**DO THIS:** Beginning at the first line of the data, print each line exactly, stopping after the line that contains "0)]).build('upright', M_brown, t)".
** Begin **
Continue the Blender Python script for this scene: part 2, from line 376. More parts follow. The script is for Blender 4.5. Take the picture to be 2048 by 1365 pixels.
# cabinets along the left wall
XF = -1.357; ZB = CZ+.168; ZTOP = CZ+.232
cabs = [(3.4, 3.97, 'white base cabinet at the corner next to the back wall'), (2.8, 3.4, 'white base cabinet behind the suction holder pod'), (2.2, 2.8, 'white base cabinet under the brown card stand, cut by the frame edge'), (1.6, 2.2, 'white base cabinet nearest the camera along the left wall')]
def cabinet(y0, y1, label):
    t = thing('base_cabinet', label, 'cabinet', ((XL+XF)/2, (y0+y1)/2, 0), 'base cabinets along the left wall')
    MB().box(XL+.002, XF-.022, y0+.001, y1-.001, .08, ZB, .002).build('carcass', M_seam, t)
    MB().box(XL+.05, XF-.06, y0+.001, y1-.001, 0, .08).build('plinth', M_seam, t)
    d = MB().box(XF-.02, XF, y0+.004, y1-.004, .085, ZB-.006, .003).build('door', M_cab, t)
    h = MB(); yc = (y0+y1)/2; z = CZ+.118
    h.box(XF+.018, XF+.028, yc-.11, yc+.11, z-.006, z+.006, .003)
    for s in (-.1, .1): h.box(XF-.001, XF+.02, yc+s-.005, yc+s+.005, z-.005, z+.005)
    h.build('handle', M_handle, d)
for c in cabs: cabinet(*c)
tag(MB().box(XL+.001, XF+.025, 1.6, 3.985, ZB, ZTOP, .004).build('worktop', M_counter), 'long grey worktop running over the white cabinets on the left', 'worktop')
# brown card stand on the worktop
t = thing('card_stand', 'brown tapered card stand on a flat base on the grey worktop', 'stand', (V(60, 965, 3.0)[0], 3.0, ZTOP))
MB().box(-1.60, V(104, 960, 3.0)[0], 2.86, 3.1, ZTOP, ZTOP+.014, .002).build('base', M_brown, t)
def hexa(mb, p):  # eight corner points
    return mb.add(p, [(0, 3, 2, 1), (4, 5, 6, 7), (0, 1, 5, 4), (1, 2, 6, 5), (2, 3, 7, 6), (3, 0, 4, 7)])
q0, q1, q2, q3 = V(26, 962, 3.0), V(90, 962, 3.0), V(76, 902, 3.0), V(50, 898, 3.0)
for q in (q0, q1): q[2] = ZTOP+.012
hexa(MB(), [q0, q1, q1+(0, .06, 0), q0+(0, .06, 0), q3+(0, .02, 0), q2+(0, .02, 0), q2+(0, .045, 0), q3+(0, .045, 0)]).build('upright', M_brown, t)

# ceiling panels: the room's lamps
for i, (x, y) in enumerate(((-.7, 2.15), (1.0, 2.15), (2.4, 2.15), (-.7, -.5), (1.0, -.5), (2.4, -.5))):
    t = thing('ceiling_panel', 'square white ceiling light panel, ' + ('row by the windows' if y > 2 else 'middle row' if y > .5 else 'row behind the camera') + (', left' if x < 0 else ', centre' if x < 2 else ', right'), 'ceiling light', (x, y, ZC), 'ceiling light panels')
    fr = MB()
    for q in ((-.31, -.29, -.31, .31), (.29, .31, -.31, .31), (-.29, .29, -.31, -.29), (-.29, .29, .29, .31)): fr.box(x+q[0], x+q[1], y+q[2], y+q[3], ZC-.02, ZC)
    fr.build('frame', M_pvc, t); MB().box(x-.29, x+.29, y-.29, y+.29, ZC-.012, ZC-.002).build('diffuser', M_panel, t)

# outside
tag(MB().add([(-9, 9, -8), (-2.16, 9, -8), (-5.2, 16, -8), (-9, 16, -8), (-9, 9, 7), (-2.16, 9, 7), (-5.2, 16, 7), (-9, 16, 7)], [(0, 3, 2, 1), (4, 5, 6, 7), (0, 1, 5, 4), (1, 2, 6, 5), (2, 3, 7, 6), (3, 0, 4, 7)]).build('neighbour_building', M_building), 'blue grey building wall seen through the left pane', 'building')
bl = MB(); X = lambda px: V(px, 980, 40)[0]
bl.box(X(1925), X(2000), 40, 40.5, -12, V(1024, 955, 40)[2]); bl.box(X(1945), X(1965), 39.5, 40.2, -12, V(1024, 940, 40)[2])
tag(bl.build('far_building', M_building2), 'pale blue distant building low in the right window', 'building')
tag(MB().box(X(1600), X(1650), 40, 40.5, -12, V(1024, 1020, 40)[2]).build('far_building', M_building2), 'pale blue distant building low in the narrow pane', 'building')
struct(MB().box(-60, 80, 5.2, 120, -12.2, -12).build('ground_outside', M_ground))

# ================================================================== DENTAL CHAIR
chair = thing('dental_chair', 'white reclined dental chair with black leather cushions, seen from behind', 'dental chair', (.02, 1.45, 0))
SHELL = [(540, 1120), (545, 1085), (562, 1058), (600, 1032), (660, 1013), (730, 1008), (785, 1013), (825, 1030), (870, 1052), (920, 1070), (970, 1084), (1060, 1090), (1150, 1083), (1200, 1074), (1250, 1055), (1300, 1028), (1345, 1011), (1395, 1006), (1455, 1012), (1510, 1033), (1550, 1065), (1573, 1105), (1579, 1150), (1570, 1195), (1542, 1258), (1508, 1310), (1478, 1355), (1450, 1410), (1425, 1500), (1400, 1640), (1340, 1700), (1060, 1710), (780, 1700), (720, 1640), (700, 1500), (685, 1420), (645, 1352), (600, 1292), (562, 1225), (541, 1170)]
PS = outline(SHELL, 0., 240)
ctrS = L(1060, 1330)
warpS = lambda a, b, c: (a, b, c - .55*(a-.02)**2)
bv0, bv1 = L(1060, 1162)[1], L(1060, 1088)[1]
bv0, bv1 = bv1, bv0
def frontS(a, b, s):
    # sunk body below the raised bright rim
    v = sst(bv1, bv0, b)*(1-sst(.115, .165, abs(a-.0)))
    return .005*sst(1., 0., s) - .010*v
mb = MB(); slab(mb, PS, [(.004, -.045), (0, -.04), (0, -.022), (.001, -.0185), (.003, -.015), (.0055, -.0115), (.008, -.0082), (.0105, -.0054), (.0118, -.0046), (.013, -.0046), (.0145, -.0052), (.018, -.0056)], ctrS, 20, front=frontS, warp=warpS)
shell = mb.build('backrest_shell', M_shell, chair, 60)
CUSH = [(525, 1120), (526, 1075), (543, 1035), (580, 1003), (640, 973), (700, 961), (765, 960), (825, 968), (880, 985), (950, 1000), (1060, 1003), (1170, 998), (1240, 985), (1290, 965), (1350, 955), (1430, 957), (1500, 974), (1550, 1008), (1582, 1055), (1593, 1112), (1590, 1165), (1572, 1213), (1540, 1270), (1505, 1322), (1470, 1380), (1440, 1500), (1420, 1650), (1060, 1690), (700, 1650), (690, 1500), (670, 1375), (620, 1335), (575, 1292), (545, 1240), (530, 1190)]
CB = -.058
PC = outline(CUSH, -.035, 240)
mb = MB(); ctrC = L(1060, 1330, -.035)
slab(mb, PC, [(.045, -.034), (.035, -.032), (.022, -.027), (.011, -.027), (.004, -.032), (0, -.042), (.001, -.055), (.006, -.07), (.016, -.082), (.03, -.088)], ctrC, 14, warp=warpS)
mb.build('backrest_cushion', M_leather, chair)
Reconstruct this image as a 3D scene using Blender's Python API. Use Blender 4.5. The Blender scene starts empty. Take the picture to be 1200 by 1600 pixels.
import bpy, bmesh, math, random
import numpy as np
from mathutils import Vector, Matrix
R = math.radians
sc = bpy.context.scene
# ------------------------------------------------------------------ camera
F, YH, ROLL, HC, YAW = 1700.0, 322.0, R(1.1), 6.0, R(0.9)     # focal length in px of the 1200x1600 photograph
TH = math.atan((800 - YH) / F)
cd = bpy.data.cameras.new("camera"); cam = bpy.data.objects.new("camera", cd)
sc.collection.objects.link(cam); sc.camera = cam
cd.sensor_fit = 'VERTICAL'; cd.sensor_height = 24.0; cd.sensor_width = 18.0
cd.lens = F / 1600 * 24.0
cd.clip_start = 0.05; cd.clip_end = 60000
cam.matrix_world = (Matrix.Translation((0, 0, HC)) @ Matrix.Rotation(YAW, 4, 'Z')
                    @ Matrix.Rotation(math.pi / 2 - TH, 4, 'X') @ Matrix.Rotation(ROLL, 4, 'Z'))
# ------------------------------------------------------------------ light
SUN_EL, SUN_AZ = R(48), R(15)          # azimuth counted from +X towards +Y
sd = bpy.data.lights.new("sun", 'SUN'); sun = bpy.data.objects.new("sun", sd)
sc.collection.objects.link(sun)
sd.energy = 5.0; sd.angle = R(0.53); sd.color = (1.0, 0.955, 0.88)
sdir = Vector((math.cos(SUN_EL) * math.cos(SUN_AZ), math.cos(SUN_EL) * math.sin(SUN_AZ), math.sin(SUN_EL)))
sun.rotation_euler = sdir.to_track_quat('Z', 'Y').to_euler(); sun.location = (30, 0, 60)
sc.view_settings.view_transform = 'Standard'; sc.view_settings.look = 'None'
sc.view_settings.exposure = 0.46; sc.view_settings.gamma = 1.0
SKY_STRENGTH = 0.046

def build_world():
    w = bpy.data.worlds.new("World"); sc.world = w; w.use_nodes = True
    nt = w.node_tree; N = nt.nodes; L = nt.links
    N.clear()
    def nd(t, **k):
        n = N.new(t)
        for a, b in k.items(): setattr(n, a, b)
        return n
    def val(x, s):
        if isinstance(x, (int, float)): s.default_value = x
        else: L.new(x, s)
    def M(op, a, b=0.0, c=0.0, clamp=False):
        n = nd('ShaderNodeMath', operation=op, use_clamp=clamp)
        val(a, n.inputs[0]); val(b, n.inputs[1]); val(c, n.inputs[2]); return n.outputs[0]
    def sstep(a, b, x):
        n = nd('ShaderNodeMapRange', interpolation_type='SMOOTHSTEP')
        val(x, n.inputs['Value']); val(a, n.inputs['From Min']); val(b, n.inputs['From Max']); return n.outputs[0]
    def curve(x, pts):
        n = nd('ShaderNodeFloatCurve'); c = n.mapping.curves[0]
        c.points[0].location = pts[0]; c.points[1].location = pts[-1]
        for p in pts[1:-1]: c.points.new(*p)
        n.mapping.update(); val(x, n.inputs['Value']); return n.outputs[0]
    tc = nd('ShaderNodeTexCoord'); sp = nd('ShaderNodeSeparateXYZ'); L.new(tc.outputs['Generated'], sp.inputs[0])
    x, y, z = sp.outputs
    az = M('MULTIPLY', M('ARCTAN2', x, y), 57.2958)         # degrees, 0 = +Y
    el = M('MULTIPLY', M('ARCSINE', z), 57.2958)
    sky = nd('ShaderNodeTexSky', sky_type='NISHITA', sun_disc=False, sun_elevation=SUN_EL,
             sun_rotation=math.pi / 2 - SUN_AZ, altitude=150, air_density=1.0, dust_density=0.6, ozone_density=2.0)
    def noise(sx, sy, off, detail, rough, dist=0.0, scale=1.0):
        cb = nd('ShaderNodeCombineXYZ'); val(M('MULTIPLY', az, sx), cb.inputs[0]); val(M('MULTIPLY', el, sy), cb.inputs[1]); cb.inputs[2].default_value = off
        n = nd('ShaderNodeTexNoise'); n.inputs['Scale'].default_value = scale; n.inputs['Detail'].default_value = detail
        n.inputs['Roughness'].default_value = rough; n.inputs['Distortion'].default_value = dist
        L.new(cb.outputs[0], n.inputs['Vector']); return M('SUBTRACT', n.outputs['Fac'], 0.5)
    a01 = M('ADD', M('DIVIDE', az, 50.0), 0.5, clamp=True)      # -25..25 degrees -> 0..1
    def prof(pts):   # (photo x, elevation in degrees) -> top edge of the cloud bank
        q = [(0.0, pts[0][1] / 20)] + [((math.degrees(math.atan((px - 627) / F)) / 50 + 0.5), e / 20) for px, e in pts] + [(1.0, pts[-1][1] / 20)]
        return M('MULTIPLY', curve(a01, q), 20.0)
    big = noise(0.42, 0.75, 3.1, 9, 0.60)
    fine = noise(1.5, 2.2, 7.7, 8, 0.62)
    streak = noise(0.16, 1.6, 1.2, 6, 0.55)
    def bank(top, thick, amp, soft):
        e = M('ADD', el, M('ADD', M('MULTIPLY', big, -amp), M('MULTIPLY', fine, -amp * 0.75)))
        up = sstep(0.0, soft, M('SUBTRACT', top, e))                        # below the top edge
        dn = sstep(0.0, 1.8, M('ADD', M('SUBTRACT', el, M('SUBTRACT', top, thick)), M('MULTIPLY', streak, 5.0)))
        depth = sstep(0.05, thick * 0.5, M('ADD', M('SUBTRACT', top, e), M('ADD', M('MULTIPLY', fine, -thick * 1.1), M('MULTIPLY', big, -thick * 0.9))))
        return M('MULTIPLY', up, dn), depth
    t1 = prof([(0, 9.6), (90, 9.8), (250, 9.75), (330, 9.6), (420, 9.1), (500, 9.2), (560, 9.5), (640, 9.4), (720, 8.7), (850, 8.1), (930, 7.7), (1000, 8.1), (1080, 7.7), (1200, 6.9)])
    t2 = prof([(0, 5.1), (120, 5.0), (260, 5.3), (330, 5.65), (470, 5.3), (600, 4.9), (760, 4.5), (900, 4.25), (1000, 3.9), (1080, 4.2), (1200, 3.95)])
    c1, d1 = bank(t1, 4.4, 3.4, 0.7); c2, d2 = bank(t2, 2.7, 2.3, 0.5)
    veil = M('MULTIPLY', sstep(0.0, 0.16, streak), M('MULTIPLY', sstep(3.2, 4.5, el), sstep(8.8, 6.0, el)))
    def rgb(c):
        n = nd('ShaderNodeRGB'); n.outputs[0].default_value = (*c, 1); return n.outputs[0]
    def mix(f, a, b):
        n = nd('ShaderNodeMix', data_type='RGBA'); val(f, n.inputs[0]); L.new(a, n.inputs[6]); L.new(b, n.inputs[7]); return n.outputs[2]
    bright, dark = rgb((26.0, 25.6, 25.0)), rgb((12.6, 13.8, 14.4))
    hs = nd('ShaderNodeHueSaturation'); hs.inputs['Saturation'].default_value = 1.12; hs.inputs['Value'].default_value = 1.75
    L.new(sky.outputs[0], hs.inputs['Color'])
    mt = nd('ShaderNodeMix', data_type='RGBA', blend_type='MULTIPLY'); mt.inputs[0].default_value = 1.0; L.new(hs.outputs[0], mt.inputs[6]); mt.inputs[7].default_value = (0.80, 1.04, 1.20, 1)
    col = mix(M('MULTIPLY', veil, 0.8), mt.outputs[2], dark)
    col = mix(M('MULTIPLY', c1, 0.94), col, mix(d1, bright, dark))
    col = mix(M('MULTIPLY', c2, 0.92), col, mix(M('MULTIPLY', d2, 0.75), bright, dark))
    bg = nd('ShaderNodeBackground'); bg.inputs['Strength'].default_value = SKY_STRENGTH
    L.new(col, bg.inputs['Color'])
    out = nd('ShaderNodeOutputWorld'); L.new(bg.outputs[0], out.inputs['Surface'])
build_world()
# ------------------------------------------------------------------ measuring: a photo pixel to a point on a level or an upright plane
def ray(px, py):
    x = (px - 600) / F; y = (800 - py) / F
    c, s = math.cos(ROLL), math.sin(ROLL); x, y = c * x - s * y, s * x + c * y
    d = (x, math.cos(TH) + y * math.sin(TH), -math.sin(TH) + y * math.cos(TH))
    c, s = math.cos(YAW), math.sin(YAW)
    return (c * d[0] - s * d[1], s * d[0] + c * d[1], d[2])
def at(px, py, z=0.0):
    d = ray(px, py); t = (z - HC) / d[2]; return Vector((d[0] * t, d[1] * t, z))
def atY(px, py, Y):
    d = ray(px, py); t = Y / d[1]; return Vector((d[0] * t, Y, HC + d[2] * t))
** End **
**ANSWER TO THIS PROBLEM:**
Continue the Blender Python script for this scene: part 2, from line 376. More parts follow. The script is for Blender 4.5. Take the picture to be 2048 by 1365 pixels.
# cabinets along the left wall
XF = -1.357; ZB = CZ+.168; ZTOP = CZ+.232
cabs = [(3.4, 3.97, 'white base cabinet at the corner next to the back wall'), (2.8, 3.4, 'white base cabinet behind the suction holder pod'), (2.2, 2.8, 'white base cabinet under the brown card stand, cut by the frame edge'), (1.6, 2.2, 'white base cabinet nearest the camera along the left wall')]
def cabinet(y0, y1, label):
    t = thing('base_cabinet', label, 'cabinet', ((XL+XF)/2, (y0+y1)/2, 0), 'base cabinets along the left wall')
    MB().box(XL+.002, XF-.022, y0+.001, y1-.001, .08, ZB, .002).build('carcass', M_seam, t)
    MB().box(XL+.05, XF-.06, y0+.001, y1-.001, 0, .08).build('plinth', M_seam, t)
    d = MB().box(XF-.02, XF, y0+.004, y1-.004, .085, ZB-.006, .003).build('door', M_cab, t)
    h = MB(); yc = (y0+y1)/2; z = CZ+.118
    h.box(XF+.018, XF+.028, yc-.11, yc+.11, z-.006, z+.006, .003)
    for s in (-.1, .1): h.box(XF-.001, XF+.02, yc+s-.005, yc+s+.005, z-.005, z+.005)
    h.build('handle', M_handle, d)
for c in cabs: cabinet(*c)
tag(MB().box(XL+.001, XF+.025, 1.6, 3.985, ZB, ZTOP, .004).build('worktop', M_counter), 'long grey worktop running over the white cabinets on the left', 'worktop')
# brown card stand on the worktop
t = thing('card_stand', 'brown tapered card stand on a flat base on the grey worktop', 'stand', (V(60, 965, 3.0)[0], 3.0, ZTOP))
MB().box(-1.60, V(104, 960, 3.0)[0], 2.86, 3.1, ZTOP, ZTOP+.014, .002).build('base', M_brown, t)
def hexa(mb, p):  # eight corner points
    return mb.add(p, [(0, 3, 2, 1), (4, 5, 6, 7), (0, 1, 5, 4), (1, 2, 6, 5), (2, 3, 7, 6), (3, 0, 4, 7)])
q0, q1, q2, q3 = V(26, 962, 3.0), V(90, 962, 3.0), V(76, 902, 3.0), V(50, 898, 3.0)
for q in (q0, q1): q[2] = ZTOP+.012
hexa(MB(), [q0, q1, q1+(0, .06, 0), q0+(0, .06, 0), q3+(0, .02, 0), q2+(0, .02, 0), q2+(0, .045, 0), q3+(0, .045, 0)]).build('upright', M_brown, t)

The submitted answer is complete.